Le représentant s’est inquiété de la dégradation de la situation pendant la période du Ramadan, avec une dernière attaque du groupe Al-Chabab à Mogadiscio, vendredi dernier, qui démontre la capacité de ce groupe à poursuivre ses attaques.  M. Duale a ainsi jugé important de continuer à soutenir l’AMISOM et de maintenir son niveau actuel de troupes en Somalie, en lui fournissant également les moyens suffisants pour l’accomplissement de son mandat.

Il est temps, a-t-il estimé, de s’atteler au développement du secteur de la police et de se concentrer sur les questions de sécurité.  L’objectif ultime est en effet de confier la sécurité du pays à la police, a-t-il expliqué en demandant un plus grand soutien à ce secteur, en particulier en dehors de la capitale où les services de police doivent être rétablis.
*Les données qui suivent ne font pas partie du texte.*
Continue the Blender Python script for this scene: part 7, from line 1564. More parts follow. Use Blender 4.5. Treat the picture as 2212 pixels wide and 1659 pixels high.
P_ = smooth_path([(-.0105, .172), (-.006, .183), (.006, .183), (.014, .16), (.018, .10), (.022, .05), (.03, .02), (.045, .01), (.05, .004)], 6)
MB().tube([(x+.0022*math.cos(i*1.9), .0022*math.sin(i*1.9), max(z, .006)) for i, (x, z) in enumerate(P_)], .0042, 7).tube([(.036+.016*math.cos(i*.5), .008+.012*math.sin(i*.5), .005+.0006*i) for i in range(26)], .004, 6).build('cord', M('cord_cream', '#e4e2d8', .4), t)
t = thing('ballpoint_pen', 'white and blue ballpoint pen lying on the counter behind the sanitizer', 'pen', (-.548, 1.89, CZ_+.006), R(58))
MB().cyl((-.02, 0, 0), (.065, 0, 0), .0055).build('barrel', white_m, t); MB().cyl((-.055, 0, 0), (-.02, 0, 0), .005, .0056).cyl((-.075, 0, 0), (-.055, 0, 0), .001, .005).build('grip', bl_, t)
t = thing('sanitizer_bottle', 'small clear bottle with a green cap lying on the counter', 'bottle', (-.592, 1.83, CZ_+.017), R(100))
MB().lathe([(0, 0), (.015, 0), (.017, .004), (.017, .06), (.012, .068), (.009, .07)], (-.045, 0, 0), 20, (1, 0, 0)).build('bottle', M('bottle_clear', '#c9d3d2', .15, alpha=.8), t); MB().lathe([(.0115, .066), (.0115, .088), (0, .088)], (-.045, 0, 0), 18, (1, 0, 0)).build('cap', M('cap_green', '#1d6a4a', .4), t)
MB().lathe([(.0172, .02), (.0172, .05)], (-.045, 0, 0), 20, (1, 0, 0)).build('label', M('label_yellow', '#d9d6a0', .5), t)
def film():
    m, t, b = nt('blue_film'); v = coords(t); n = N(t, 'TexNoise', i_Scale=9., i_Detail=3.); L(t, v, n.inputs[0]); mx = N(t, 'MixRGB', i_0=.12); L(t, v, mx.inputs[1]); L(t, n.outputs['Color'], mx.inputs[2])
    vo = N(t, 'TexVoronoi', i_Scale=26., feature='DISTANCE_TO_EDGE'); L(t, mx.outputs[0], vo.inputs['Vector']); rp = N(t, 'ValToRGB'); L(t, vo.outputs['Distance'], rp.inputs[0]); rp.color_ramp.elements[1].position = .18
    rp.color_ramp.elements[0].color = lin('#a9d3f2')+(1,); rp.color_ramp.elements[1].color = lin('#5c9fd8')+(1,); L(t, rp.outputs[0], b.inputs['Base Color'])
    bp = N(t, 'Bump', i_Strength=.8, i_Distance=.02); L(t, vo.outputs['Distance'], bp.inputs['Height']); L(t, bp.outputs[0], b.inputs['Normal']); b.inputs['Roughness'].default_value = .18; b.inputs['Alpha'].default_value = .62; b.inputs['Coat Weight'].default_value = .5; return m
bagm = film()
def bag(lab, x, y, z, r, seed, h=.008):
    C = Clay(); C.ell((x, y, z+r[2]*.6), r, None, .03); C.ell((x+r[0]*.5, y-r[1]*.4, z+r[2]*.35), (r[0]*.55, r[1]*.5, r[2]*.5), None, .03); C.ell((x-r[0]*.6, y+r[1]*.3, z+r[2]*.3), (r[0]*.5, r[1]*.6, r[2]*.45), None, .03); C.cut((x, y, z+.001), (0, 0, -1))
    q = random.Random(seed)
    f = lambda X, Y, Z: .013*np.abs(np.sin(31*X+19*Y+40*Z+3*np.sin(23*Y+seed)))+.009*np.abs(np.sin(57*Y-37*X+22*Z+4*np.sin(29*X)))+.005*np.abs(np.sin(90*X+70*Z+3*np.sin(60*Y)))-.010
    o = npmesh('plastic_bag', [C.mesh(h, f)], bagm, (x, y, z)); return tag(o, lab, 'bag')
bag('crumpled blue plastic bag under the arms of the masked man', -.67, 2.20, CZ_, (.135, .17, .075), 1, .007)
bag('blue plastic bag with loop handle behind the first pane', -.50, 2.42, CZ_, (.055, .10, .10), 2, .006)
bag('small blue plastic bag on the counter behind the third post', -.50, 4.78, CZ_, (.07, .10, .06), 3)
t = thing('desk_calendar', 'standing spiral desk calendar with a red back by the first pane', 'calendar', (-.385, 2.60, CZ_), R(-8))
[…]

Le représentant de la Somalie s’est également félicité des recommandations du Secrétaire général visant à ce que toute la communauté internationale commence à passer la main aux institutions somaliennes chargées de la sécurité, tout en reconnaissant que cela prendrait du temps.  Il a enfin prévenu qu’il faudrait coupler les efforts en matière de sécurité afin de renforcer les capacités des institutions somaliennes à Mogadiscio et dans les administrations régionales intérimaires.  Enfin, le représentant a émis l’espoir que son pays sera en mesure d’offrir des opportunités aux jeunes et, avec le développement des infrastructures, à parvenir à éliminer les sources de la violence.